Location
365 Malone Hall
Research Areas Communication protocols Computer networks Telecommunications Wireless networking

Krishan Sabnani is a Homewood Distinguished Professor at Johns Hopkins University. He is a networking researcher who has made many seminal contributions to internet infrastructure design, protocol design, and wireless networks. His groundbreaking work helped shape both the internet and cellular networks, substantially reducing network infrastructure costs.

Sabnani’s breakthrough discovery in internet redesign was to separate control functions and complex software from the forwarding portions on internet routers. This work made it possible for forwarding technologies (e.g., different link layers and switching protocols) to evolve and be deployed independently from control protocols (e.g., routing, security). This contribution was a precursor to the current Software Defined Networking (SDN) revolution. He was also the first to develop a systematic approach to conformance testing, allowing communications systems to work together and reducing test time from weeks to a few hours.

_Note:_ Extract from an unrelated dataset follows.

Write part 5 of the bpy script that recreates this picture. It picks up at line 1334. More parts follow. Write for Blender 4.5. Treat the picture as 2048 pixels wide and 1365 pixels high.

Sabnani is a member of the National Academy of Engineering and the National Academy of Inventors. He has won many awards such as the 2005 IEEE Sumner Award and the 2005 IEEE McDowell Award. He is a fellow of IEEE and ACM, and is a Bell Labs Fellow. He was inducted into the NJ Inventors Hall of Fame in 2014.

Sabnani received his undergraduate degree in electrical engineering from the Indian Institute of Technology (IIT), Delhi. He completed his PhD in reliable multicasting at Columbia University. Upon his graduation from Columbia University in 1981, Krishan joined Bell Labs, Murray Hill, New Jersey as a member of their technical staff and was promoted to department head in 1993. He was vice president of networking research from 2000 to 2013. In that role, he managed all networking research, comprising nine departments in seven countries: USA, France, Germany, Ireland, India, Belgium, and South Korea. When he retired from Bell Labs in 2017, he was appointment as its inaugural ambassador-at-large.